So, you want Italian citizenship but aren’t sure how to get it? Read on to find out more how you can obtain an Italian passport.

Perhaps more than any other European county, Italy makes it relatively easy for you to obtain citizenship. 

Like many other countries in Europe, Italy’s citizenship laws are based on the concept of jure sanguinis–that’s Latin for “right of the blood.” Unlike the U.S. which gives citizenship to all those born there, in Italy you can only be born with citizenship if one or both of your parents are Italian citizens. 

If you are seeking Italian citizenship, read on for more information.

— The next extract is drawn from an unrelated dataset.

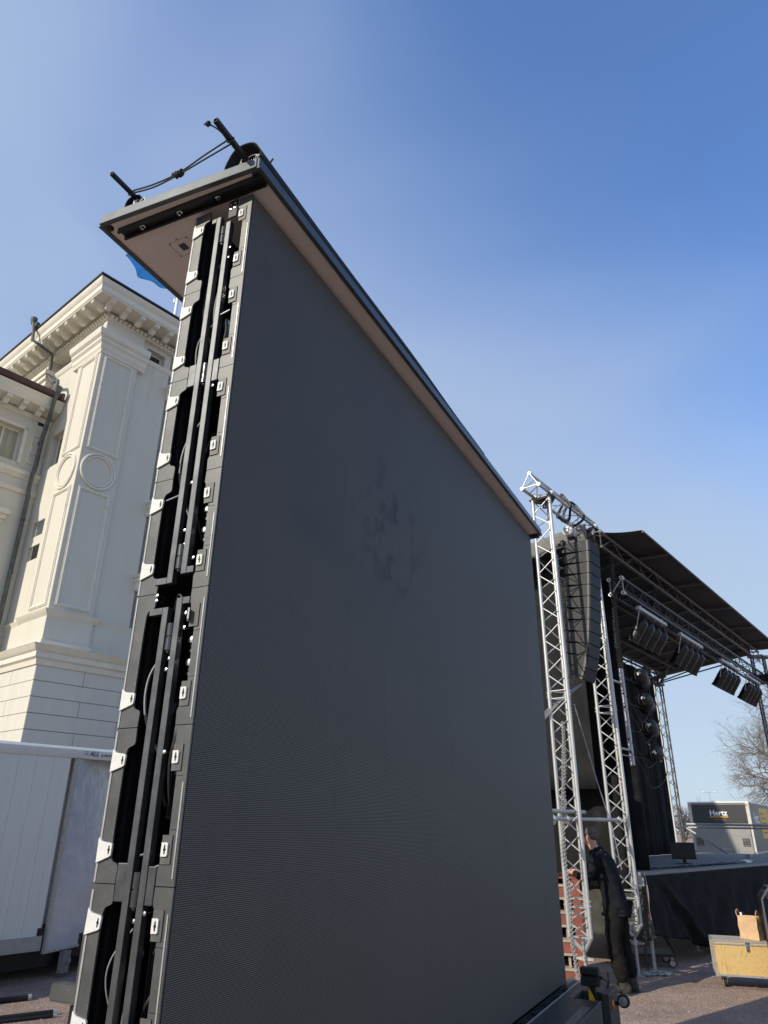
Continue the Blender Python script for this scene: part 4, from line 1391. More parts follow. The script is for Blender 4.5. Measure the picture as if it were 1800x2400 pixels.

Italian dual citizenship company

1. You were born to Italian parents

This is the easiest category. If you were born to Italian parents, your parents simply register your birth and voilà–you’re an Italian citizen!

2. You qualify for Italian citizenship jure sanguinis (Italian dual citizenship)

This is the second easiest category and one that potentially millions of people in the United States fall into. If you are of Italian heritage and were born in a country whose citizenship you obtained at birth (i.e. a non jure sanguinis country), you may qualify for Italian dual citizenship. We’re specialized in helping people obtain Italian citizenship this way, so read here and here for more information about what it takes to qualify.

There is no generational limit. You can go as far back as you need to your last Italian-born ancestor to get your passport as long as you qualify. 

3. You’ve married an Italian.

If you marry an Italian citizen, you can obtain Italian dual citizenship. With the new Salvini Decree in effect, it now takes 4 years for your citizenship to process as the spouse of an Italian citizen. Additionally, you’ll also need to be conversant up to a B1 level (according to the European Framework on languages) in Italian.

4. You’re a legal resident of Italy.

You can obtain Italian citizenship as long as you’ve been a legal resident for the times prescribed by law. These vary according to whether you are of Italian descent (and don’t otherwise qualify for Italian dual citizenship jure sanguinis), whether you are an EU citizen, whether you are a stateless person, or whether you are an extra-EU citizen.